Pouvanaa a Oopa, menotté et encadré de gendarmes lors de son arrestation, le 11 octobre 1959 à Papeete

"Récemment, la Cour de révision des condamnations pénales a reconnu qu’il y avait un fort doute sur sa culpabilité, dans la mesure où des éléments ont montré que c’était la France qui avait mis des fausses preuves chez lui", détaille Nathalie Tehio. "Je ne suis pas en train de dire que c’est la même chose", tient-elle à préciser, avant de faire remarquer que Pouvana'a a Oopa n'a été envoyé dans l’Hexagone qu'après avoir été condamné.  

Le précédent de 1988

Or cette fois-ci, les indépendantistes kanak ont été transférés dans le cadre d’une détention provisoire : ils sont présumés innocents. "L’histoire se répète tragiquement", estime François Roux, avocat historique des indépendantistes calédoniens, qui, parti à la retraite, a décidé de reprendre la robe pour défendre les militants de la CCAT transférés dans l'Hexagone. Car en 1988, dans la foulée de l'assaut de la grotte d’Ouvéa qui a fait 19 morts, 26 militants indépendantistes kanak avaient aussi été envoyés à 17 000 km de chez eux avant leur procès.
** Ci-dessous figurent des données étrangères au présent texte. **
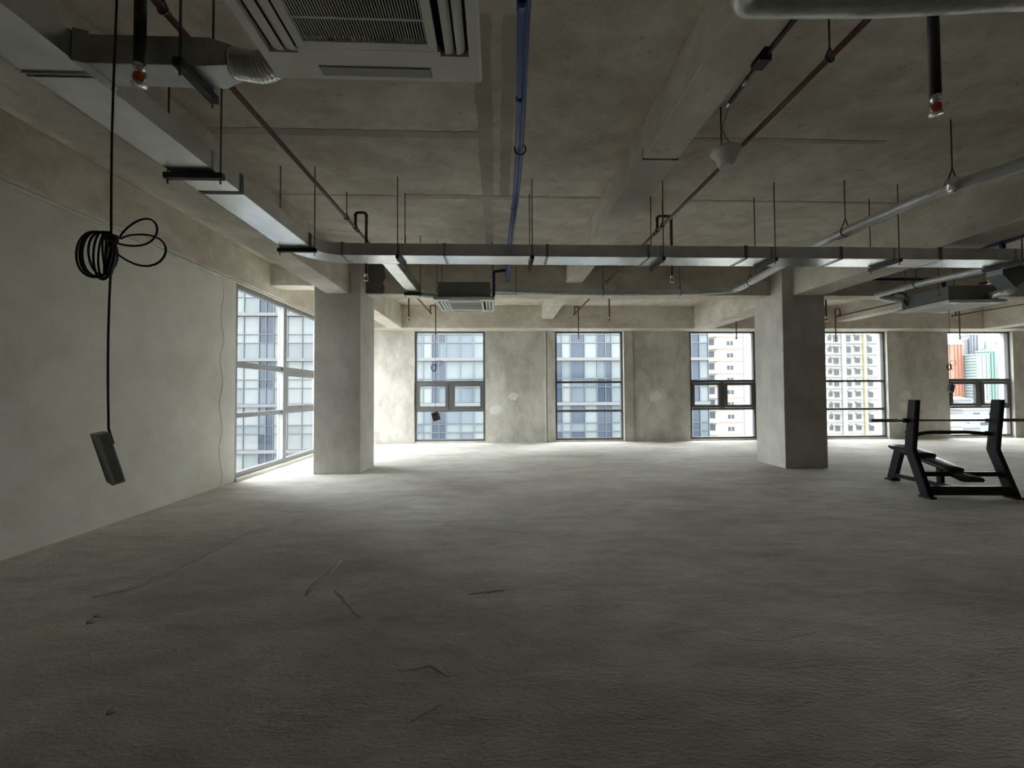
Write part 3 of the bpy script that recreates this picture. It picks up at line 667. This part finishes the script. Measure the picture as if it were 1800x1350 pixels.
# ------------------------------------------------------------------ weight bench and barbell
bx, by, bz_ = 6.40, 5.25, 0
wbch = thing('weight_bench', 'black decline weight bench with tall uprights by the right column', 'bench', (bx, by, 0), math.radians(-4))
O = lambda n, bm, m, p=wbch: obj(n, bm, m, p, False)
for s in (-1, 1):
    X = s*.565
    prof = [(-.065, .02), (.065, .02), (.285, .62), (.205, 1.33), (.085, 1.33), (.155, .635)]
    bm = B(); prism(bm, prof, 'x', X-.035, X+.035)
    bmesh.ops.bevel(bm, geom=list(bm.edges), offset=.008, segments=2, affect='EDGES')
    u_ = O('upright', bm, BENCH)
    O('foot', box(B(), X-.05, X+.05, -.085, .085, 0, .03, .006), RUB)
    bm = B(); bar(bm, (X, .22, 1.00), (X, .285, 1.00), .05, .02); bar(bm, (X, .285, .99), (X, .285, 1.06), .05, .015, (0, 1, 0)); O('bar_hook', bm, STEEL)
    O('peg', tube(B(), [(X+s*.03, .26, .87), (X-s*.07 if s < 0 else X-.06, .26, .87)], .012, 10), BENCH)
bm = B(); bar(bm, (-.54, 0, .105), (.54, 0, .105), .06, .12); O('front_crossbar', bm, BENCH)
bm = B(); bar(bm, (-.54, .14, .30), (.54, .14, .30), .05, .06); O('middle_crossbar', bm, BENCH)
bm = B(); P = fillet([(-.545, .22, .82), (-.30, .27, .865), (.30, .27, .865), (.545, .22, .84)], .2, 5); tube(bm, P, .026, 10); O('upper_crossbar', bm, BENCH)
bm = B(); bar(bm, (0, -.03, .265), (0, 1.06, .515), .06, .06); O('upper_spine', bm, BENCH)
bm = B(); bar(bm, (0, .03, .10), (0, 1.10, .09), .06, .06); O('lower_spine', bm, BENCH)
bm = B(); bar(bm, (0, 1.16, .02), (0, 1.02, .50), .12, .07, (1, 0, 0)); O('leg', bm, BENCH)
O('foot', box(B(), -.08, .08, 1.10, 1.22, 0, .03, .006), RUB)
bm = B(); bar(bm, (0, .39, .09), (0, .39, .36), .06, .06, (1, 0, 0)); O('post', bm, BENCH)
def pad(ya, za, yb, zb, w0, w1, th, nm):
    """padded slab from (ya,za) to (yb,zb), top surface heights, widths at either end, rounded"""
    bm = B(); n = 7; cols = []
    for k in range(n):
        t_ = k/(n-1); y = ya+(yb-ya)*t_; z = za+(zb-za)*t_; wd = w0+(w1-w0)*t_
        e = .86 if k in (0, n-1) else 1
        cols.append([(-wd/2*e, y, z-th*.5), (-wd/2*.93*e, y, z-th*.12), (-wd*.28*e, y, z), (0, y, z+.006), (wd*.28*e, y, z), (wd/2*.93*e, y, z-th*.12), (wd/2*e, y, z-th*.5), (wd/2*.9*e, y, z-th), (-wd/2*.9*e, y, z-th)])
    V = [[bm.verts.new(p) for p in c] for c in cols]
    m_ = len(V[0])
    for k in range(n-1):
        for j in range(m_): f = bm.faces.new((V[k][j], V[k][(j+1) % m_], V[k+1][(j+1) % m_], V[k+1][j])); f.smooth = True
    bm.faces.new(V[0]); bm.faces.new(V[-1]); bmesh.ops.recalc_face_normals(bm, faces=bm.faces)
    O(nm, bm, VINYL)
pad(.565, .515, 1.04, .595, .30, .38, .055, 'seat_pad')
pad(.165, .375, .575, .472, .24, .32, .055, 'back_pad')
pad(-.05, .275, .19, .335, .33, .28, .05, 'head_pad')
wbr = thing('barbell', 'bare steel barbell resting on the hooks of the weight bench', 'barbell', (6.42, 5.49, 1.037), math.radians(-4))
O = lambda n, bm, m, p=wbr: obj(n, bm, m, p, False)
O('shaft', tube(B(), [(-.66, 0, 0), (.66, 0, 0)], .014, 14), STEEL)
for s in (-1, 1):
    O('sleeve', tube(B(), [(s*.66, 0, 0), (s*1.10, 0, 0)], .0245, 16), STEEL)
    O('collar', tube(B(), [(s*.645, 0, 0), (s*.672, 0, 0)], .038, 16), CHROME)
    O('clamp', tube(B(), [(s*.60, 0, 0), (s*.63, 0, 0)], .032, 14), BLACKP)

# ------------------------------------------------------------------ outside
GROUND = mat('street_ground', (.22, .22, .21), .9, 0, .3, 0, 30, .3, .05)
tag(obj('ground', box(B(), -600, 1200, -600, 1500, -46, -45), GROUND), 'street level far below the windows', 'ground', kind='structure')
def gmat(n, c, r=.12, s=.16): return mat(n, c, r, 0, s, .015, .7, .10, .35)
G_L = gmat('pale_facade_glass', (.062, .072, .076)); G_M = gmat('blue_facade_glass', (.043, .053, .062)); G_D = gmat('dark_blue_facade_glass', (.017, .023, .034)); G_W = gmat('sky_white_blind_glass', (0.0812, 0.0882, 0.0896))
MUL = mat('facade_mullion', (.035, .04, .045), .4, .2); BAND = mat('facade_white_band', (.040, .042, .044), .6); CORE = mat('facade_core', (.02, .022, .028), .9)
YA = 36.0
fa_ = thing('office_tower', 'blue glass curtain-wall office tower filling the left and middle windows', 'building', (-2, YA, -45))
obj('core', box(B(), -32, 19.3, YA+.25, YA+22, -45, 30), CORE, fa_)
xs_meas = [(-24.6, -22.09), (-22.09, -20.78), (-20.78, -20.17), (-20.17, -19.51), (-19.51, -18.34), (-18.34, -17.07), (-17.07, -15.8), (-15.8, -14.5)]
XA = [-32, -30.7, -29.4, -28.1, -26.8, -25.5, -24.2, -23.3, -22.09, -20.78, -20.17, -19.51, -18.34, -17.07, -15.8, -14.5, -13.2, -11.9, -10.6, -9.3, -8.0, -7.25, -6.51, -5.77, -5.13, -4.52, -3.25, -2.04, -.9, .35, 1.6, 2.85, 4.1, 5.2, 5.88, 6.65, 7.93, 9.05, 9.81, 10.38, 11.5, 12.75, 14.0, 15.25, 16.5, 17.75, 18.49, 19.3]
DK = {-20.78, -20.17, -5.77, -5.13, 5.2, 6.65, 9.05, 9.81, 17.75, 16.5}
MID = {-7.25, -4.52, 18.49, -3.25}
bandz = [12.5, 8.48, 4.5, .5, -3.5, -7.5, -11.5, 16.5, 20.5, 24.5]
rows = []
for bz in bandz: rows += [(bz-.14-1.58, bz-.14), (bz-2.48, bz-1.76), (bz-3.86, bz-2.52)]
groups = {}
VIS = ((-24.5, -14.3), (-8.2, -.5), (4.0, 12.0), (16.4, 19.4))
mesh_cache = {}
for i in range(len(XA)-1):
    x0, x1 = XA[i], XA[i+1]
    for j, (z0, z1) in enumerate(rows):
        rn = random.random()
        if x0 in DK: m = G_D if rn < .75 else G_M
        elif x0 in MID: m = G_M if rn < .7 else G_L
        elif x0 < -12: m = G_W if rn < .72 else G_L  # left columns mostly white: reflected sky put into the pane colour
        else: m = G_L if rn < .62 else (G_W if rn < .85 else G_M)
        zc = (z0+z1)/2
        vis = any(a <= (x0+x1)/2 <= b for a, b in VIS) and -6.5 < zc < 12
        if vis:
            key = (round(x1-x0, 2), round(z1-z0, 2), m.name)
            if key not in mesh_cache:
                hw, hh = (x1-x0)/2-.03, (z1-z0)/2-.02
                o = obj('pane', box(B(), -hw, hw, -.03, .03, -hh, hh), m, fa_, False); mesh_cache[key] = o.data
            else:
                o = bpy.data.objects.new('pane', mesh_cache[key]); C.objects.link(o); o.parent = fa_
            tl = (random.random()-.5)*.008
            o.location = ((x0+x1)/2+2, .1, zc+45); o.rotation_euler = ((random.random()-.5)*.006, 0, tl)
        else:
            bmg = groups.setdefault(m.name, (m, B()))[1]; box(bmg, x0+.03, x1-.03, YA+.07, YA+.13, z0+.02, z1-.02)
for nm_, (m, bmg) in groups.items(): o = obj('far_panes', bmg, m, fa_); o['kind'] = 'stuff'
for x in XA: obj('mullion', box(B(), x-.028, x+.028, YA-.03, YA+.2, -20, 28), MUL, fa_)
for bz in bandz: obj('floor_band', box(B(), -32, 19.32, YA-.22, YA+.2, bz-.14, bz+.14), BAND, fa_)
bm = B()
for bz in bandz:
    for q in (bz-1.74, bz-2.50): box(bm, -32, 19.3, YA-.01, YA+.2, q-.025, q+.025)
obj('glazing_bars', bm, MUL, fa_)

CREAM = mat('cream_render', (0.1750, 0.1680, 0.1470), .85, 0, .3, 0, 30, .06, .2); CREAM2 = mat('white_render', (0.1820, 0.1820, 0.1736), .85, 0, .3)
GREYR = mat('grey_render', (0.0770, 0.0770, 0.0868), .85); YEL = mat('yellow_render', (0.1960, 0.1750, 0.0840), .85); RBAND = mat('brown_floor_band', (0.1050, 0.0770, 0.0588), .85)
WDK = mat('apartment_window_glass', (0.0252, 0.0280, 0.0308), .3, 0, .1); LEDGE = mat('ledge_concrete', (0.0910, 0.0882, 0.0812), .9)
fb_ = thing('apartment_block', 'cream apartment slab seen through the windows on either side of the right column', 'building', (70, 98, -45))
obj('wing_wall', box(B(), 54.6, 61.2, 98, 118, -45, 34), CREAM, fb_)
obj('wing_wall', prism(B(), [(51.4, 102.5), (54.6, 98), (54.6, 118), (51.4, 118)], 'z', -45, 34), CREAM, fb_)
obj('recess_wall', box(B(), 61.2, 63.2, 100.5, 118, -45, 34), GREYR, fb_)
obj('main_wall', box(B(), 63.2, 112, 106, 124, -45, 34), CREAM2, fb_)
FH = 3.04
for k in range(12):
    z = 12.3 + (4-k)*FH
    obj('floor_band', box(B(), 54.5, 61.2, 97.85, 98, z-.16, z+.05), RBAND, fb_)
    if -14 < z < 26:
        f = obj('window', box(B(), 57.1, 58.9, 97.9, 98, z+.75, z+2.0), CREAM2, fb_)
        for xa in (57.2, 58.08): obj('pane', box(B(), xa, xa+.72, 97.86, 97.92, z+.85, z+1.9), WDK, f)
        b_ = obj('balcony', prism(B(), [(51.0, 101.6), (54.3, 97.0), (54.6, 98), (51.6, 102.4)], 'z', z-.1, z+.85), CREAM, fb_)
        bm = B(); prism(bm, [(51.75, 101.8), (54.2, 98.38), (54.3, 98.5), (51.9, 102)], 'z', z+.9, z+2.5); obj('pane', bm, WDK, fb_)
for k in range(13):
    z = 15.6 - 1.0 + (4-k)*FH
    for xa, xb, kind_ in ((87.0, 93.2, 0), (94.7, 99.3, 1), (100.5, 104.0, 2)):
        obj('ledge', box(B(), xa, xb, 105.5, 106, z-.12, z+.05), LEDGE, fb_)
        obj('canopy', box(B(), xa+.1, xa+(xb-xa)*.40, 105.3, 106, z+2.15, z+2.4), LEDGE, fb_)
        if kind_ < 2: obj('canopy', box(B(), xa+(xb-xa)*.52, xb-.15, 105.3, 106, z+2.15, z+2.4), LEDGE, fb_)
        ws = {0: ((87.3, 88.4), (89.9, 91.0), (91.5, 92.9)), 1: ((95.0, 96.4), (97.4, 98.9)), 2: ((101.0, 102.4),)}[kind_]
        for q, (u0, u1) in enumerate(ws):
            f = obj('window', box(B(), u0, u1, 105.85, 106, z+.45+.25*(q % 2), z+1.95), LEDGE, fb_)
            obj('pane', box(B(), u0+.1, u1-.1, 105.8, 105.9, z+.55+.25*(q % 2), z+1.85), WDK, f)
for xa, xb, mm in ((93.5, 94.6, CREAM2), (99.6, 100.3, YEL), (104.6, 105.2, YEL)): obj('pilaster', box(B(), xa, xb, 105.4, 106, -45, 34), mm, fb_)

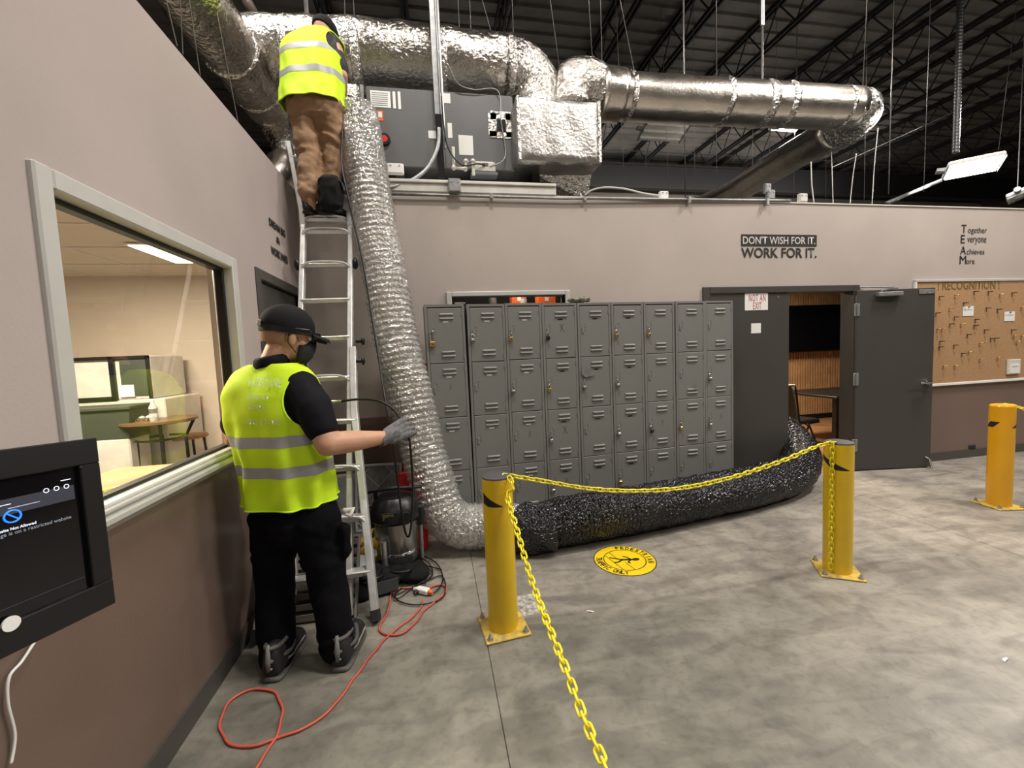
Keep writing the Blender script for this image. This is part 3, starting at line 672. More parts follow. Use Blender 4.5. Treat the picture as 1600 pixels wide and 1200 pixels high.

"Les prisonniers ont été immédiatement transférés dans des prisons métropolitaines dans des conditions très rudes (...). Ils sont arrivés sans rien. Ils sont arrivés en short et en claquettes en France, où il faisait encore assez frais. Cela avait suscité un élan de solidarité à leur égard", se rappelle Isabelle Merle. Libérés quelques semaines après, ils ont finalement été amnistiés dans le cadre des accords de Matignon-Oudinot, négociés en 1988 pour mettre fin aux violences qui endeuillaient le territoire.